İran ile Amerika Birleşik Devletleri arasındaki ilk dolaylı müzakere turu, 12 Nisan'da Umman’ın başkenti Maskat’ta gerçekleşti.
Her iki ülke de görüşmelerinin "olumlu ve yapıcı" olduğunu ve önümüzdeki Cumartesi, 19 Nisan'da tekrar bir araya gelme konusunda anlaştıklarını açıkladı.
Bu, Trump'ın Beyaz Saray'a dönmesinden bu yana Washington ve Tahran arasındaki ilk görüşme turu oldu.
ABD merkezli tanınmış düşünce kuruluşu Dış İlişkiler Konseyi’nde yayımlanan analizde İran-ABD müzakerelerinin birinci turunun Tahran’ın lehine olduğu belirtildi.
Analizde şu ifadelere yer verildi:
''Birincisi, ABD doğrudan müzakere savunurken, İran dolaylı müzakere istiyordu. Umman'daki müzakereler dolaylı olarak yürütüldü ve bu ülkenin dışişleri bakanı taraflar arasında arabulucü rolü üstlendi. Ayrıca müzakerelerin sonunda ABD Başkanı Donald Trump'un Ortadoğu Özel Temsilcisi Steve Witkoff ile İran Dışişleri Bakanı Abbas Erakçi, müzakerelerin yapıldığı binanın koridorunda sadece selamlaştılar, başka bir şey olmadı.
İkincisi, Barack Obama hükümeti ile Tahran arasında 2015 yılında imzalanan ve Trump'ın 2018 yılında çekildiği KOEP anlaşmasının başlıca eleştirmeni, müzakerelerde sadece nükleer konunun ele alınacağını ve bu nedenle İran'ın füze programının görmezden gelindiğini açıkladı. Umman'daki görüşmelerde sadece nükleer konuların ele alındı. İran’ın tam olarak istediği şey buydu.
Üçüncüsü, ABD'nin en başından itibaren güçlü seviyede olmadığı ve İran'ın nükleer programını sonlandırma hedefinden vazgeçtiği anlaşılıyor. New York Times'a göre, Trump ve Witkoff, nihai hedeflerinin İran'ın asla nükleer silah üretmemesini sağlamak olduğunu gösterdiler. Ancak görüşmeler öncesinde ABD’li yetkililer Tahran'ın nükleer programının tamamen ortadan kaldırılması ve füze programındaki ilerlemenin durdurulması gerektiğini vurguluyorlardı.
Witkoff’ın pazarlık yöntemlerini anlamak zor. O görüşmelerden önce Wall Street Journal'a yaptığı bir açıklamada, ‘Bence ABD’nin tutumu İran'ın programını ortadan kaldırmaktır. Bugünkü tutumumuz budur. Elbette bu, iki ülkeyi uzlaştırmanın başka yollarını bulmayacağımız anlamına gelmiyor.’ demişti.

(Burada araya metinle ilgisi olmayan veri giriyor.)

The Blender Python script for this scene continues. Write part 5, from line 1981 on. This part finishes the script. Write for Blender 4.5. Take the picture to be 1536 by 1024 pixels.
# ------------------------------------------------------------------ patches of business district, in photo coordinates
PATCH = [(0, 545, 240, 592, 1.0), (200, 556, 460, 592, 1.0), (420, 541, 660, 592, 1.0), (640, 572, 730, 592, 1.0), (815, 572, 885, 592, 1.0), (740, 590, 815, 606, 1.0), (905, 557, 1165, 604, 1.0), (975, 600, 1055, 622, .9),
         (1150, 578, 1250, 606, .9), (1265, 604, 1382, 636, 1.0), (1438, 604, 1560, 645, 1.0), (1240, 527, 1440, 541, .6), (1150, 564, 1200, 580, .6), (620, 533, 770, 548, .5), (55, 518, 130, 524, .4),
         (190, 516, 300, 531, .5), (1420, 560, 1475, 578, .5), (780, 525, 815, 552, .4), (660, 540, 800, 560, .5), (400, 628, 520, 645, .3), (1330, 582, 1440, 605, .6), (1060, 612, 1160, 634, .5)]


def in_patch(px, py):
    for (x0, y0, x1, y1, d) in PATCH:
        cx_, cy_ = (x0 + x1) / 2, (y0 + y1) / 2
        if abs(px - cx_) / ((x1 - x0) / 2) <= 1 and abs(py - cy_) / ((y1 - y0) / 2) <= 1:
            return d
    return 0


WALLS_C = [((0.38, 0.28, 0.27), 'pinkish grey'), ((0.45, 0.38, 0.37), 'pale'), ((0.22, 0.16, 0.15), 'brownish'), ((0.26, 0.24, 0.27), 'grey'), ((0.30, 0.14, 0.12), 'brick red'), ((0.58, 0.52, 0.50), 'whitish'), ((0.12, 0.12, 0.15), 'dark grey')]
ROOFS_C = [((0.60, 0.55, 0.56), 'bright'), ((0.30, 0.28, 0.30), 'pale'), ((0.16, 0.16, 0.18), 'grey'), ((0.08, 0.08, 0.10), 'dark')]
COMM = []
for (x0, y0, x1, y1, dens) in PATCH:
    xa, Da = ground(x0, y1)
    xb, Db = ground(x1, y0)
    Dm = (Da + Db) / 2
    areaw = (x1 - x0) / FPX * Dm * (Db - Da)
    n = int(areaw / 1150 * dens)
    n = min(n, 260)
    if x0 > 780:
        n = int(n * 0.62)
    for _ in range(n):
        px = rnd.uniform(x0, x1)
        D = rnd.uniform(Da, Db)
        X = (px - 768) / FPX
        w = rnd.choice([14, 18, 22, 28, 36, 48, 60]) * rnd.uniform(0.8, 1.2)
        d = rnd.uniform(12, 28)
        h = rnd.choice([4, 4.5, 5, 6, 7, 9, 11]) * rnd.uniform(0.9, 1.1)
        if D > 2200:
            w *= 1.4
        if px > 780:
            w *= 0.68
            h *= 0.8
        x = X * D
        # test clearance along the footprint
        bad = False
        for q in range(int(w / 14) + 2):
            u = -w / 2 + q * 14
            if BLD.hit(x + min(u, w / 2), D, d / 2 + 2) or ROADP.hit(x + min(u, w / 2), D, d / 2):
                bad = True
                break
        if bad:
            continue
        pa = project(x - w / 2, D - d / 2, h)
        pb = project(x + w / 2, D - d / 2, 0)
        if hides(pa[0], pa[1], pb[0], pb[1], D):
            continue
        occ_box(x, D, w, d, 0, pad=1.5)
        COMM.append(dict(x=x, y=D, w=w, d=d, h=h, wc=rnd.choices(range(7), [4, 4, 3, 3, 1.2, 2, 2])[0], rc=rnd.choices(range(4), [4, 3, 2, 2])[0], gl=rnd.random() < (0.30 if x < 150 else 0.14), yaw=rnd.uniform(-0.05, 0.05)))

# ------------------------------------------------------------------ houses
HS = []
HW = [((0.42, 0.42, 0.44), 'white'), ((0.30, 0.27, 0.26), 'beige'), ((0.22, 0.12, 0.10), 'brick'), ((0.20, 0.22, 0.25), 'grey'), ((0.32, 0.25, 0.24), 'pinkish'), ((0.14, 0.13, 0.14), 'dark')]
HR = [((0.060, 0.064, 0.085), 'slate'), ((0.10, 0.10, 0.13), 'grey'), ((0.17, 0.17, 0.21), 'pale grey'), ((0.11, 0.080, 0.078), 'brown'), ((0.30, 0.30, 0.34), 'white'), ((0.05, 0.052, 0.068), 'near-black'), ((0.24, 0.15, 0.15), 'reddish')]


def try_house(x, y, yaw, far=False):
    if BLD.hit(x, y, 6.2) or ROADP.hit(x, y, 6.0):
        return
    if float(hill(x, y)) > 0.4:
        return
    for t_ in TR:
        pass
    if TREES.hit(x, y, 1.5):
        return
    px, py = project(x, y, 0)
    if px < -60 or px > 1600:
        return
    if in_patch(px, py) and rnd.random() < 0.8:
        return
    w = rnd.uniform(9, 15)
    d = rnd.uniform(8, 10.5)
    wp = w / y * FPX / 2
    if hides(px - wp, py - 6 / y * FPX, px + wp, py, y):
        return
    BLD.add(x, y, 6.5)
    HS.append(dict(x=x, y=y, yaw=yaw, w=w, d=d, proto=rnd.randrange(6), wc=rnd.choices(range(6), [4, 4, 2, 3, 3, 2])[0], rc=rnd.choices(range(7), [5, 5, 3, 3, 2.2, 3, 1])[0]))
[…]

Witkoff’ın amacı, İran'ın uzun menzilli füzeler üretmeye devam ederken Uluslararası Atom Enerjisi Ajansı'nın İran'ın nükleer programını denetlemesine izin veren bir anlaşma ise, o zaman bir "KOEP" anlaşması istiyor. Trump bu anlaşmadan çekildiğinde bunu ABD'nin bugüne kadar yaptığı en kötü anlaşmalardan biri olarak nitelemişti.’’
Bu yazının son bölümünde, ‘’Görünen o ki, Trump'ın daha önceki talepleri unutuluyor.’’ denildi.